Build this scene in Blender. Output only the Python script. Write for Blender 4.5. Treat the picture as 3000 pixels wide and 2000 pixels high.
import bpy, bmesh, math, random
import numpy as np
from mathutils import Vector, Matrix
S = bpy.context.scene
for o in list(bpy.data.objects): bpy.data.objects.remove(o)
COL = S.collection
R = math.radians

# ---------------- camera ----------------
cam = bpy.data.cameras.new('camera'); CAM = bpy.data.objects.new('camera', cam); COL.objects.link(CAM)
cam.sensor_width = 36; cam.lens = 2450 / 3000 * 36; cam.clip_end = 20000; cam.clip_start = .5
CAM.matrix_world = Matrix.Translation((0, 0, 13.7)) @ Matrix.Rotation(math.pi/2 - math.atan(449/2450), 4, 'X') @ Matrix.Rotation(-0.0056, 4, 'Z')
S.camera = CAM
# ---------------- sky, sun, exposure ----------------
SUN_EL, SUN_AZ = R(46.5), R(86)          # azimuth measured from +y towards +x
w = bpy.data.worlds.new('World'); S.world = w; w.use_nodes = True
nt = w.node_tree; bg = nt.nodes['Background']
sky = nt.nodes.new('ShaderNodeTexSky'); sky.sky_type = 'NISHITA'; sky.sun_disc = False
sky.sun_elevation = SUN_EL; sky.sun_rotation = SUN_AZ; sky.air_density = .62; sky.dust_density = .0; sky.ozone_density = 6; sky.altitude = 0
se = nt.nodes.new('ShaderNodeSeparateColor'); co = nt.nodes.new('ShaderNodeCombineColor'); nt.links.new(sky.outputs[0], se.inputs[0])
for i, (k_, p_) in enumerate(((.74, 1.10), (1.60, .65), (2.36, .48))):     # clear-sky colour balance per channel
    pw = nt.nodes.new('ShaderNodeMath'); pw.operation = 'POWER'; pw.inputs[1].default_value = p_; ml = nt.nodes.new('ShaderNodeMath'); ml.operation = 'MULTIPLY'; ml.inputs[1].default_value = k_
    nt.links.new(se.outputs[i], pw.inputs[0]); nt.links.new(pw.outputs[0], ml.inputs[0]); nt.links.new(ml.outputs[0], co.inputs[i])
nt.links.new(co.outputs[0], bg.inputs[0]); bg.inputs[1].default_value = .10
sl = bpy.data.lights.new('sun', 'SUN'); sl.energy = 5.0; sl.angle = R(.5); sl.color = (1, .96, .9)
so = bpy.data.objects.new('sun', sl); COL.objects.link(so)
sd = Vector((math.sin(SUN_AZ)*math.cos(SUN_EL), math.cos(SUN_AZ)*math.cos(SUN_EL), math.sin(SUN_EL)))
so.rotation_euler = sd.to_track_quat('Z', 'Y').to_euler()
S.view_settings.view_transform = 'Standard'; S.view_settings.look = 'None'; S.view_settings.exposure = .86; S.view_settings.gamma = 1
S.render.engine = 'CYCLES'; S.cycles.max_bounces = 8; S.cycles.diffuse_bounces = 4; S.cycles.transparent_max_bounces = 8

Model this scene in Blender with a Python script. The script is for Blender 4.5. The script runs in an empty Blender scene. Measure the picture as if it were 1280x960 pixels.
-=-=-
_What to produce:_ Every record should be repeated exactly; please leave none out.

_Solution for this problem:_
Build this scene in Blender. Output only the Python script. Write for Blender 4.5. Treat the picture as 3000 pixels wide and 2000 pixels high.
import bpy, bmesh, math, random
import numpy as np
from mathutils import Vector, Matrix
S = bpy.context.scene
for o in list(bpy.data.objects): bpy.data.objects.remove(o)
COL = S.collection
R = math.radians

# ---------------- camera ----------------
cam = bpy.data.cameras.new('camera'); CAM = bpy.data.objects.new('camera', cam); COL.objects.link(CAM)
cam.sensor_width = 36; cam.lens = 2450 / 3000 * 36; cam.clip_end = 20000; cam.clip_start = .5
CAM.matrix_world = Matrix.Translation((0, 0, 13.7)) @ Matrix.Rotation(math.pi/2 - math.atan(449/2450), 4, 'X') @ Matrix.Rotation(-0.0056, 4, 'Z')
S.camera = CAM
# ---------------- sky, sun, exposure ----------------
SUN_EL, SUN_AZ = R(46.5), R(86)          # azimuth measured from +y towards +x
w = bpy.data.worlds.new('World'); S.world = w; w.use_nodes = True
nt = w.node_tree; bg = nt.nodes['Background']
sky = nt.nodes.new('ShaderNodeTexSky'); sky.sky_type = 'NISHITA'; sky.sun_disc = False
sky.sun_elevation = SUN_EL; sky.sun_rotation = SUN_AZ; sky.air_density = .62; sky.dust_density = .0; sky.ozone_density = 6; sky.altitude = 0
se = nt.nodes.new('ShaderNodeSeparateColor'); co = nt.nodes.new('ShaderNodeCombineColor'); nt.links.new(sky.outputs[0], se.inputs[0])
for i, (k_, p_) in enumerate(((.74, 1.10), (1.60, .65), (2.36, .48))):     # clear-sky colour balance per channel
    pw = nt.nodes.new('ShaderNodeMath'); pw.operation = 'POWER'; pw.inputs[1].default_value = p_; ml = nt.nodes.new('ShaderNodeMath'); ml.operation = 'MULTIPLY'; ml.inputs[1].default_value = k_
    nt.links.new(se.outputs[i], pw.inputs[0]); nt.links.new(pw.outputs[0], ml.inputs[0]); nt.links.new(ml.outputs[0], co.inputs[i])
nt.links.new(co.outputs[0], bg.inputs[0]); bg.inputs[1].default_value = .10
sl = bpy.data.lights.new('sun', 'SUN'); sl.energy = 5.0; sl.angle = R(.5); sl.color = (1, .96, .9)
so = bpy.data.objects.new('sun', sl); COL.objects.link(so)
sd = Vector((math.sin(SUN_AZ)*math.cos(SUN_EL), math.cos(SUN_AZ)*math.cos(SUN_EL), math.sin(SUN_EL)))
so.rotation_euler = sd.to_track_quat('Z', 'Y').to_euler()
S.view_settings.view_transform = 'Standard'; S.view_settings.look = 'None'; S.view_settings.exposure = .86; S.view_settings.gamma = 1
S.render.engine = 'CYCLES'; S.cycles.max_bounces = 8; S.cycles.diffuse_bounces = 4; S.cycles.transparent_max_bounces = 8

Model this scene in Blender with a Python script. The script is for Blender 4.5. The script runs in an empty Blender scene. Measure the picture as if it were 1280x960 pixels.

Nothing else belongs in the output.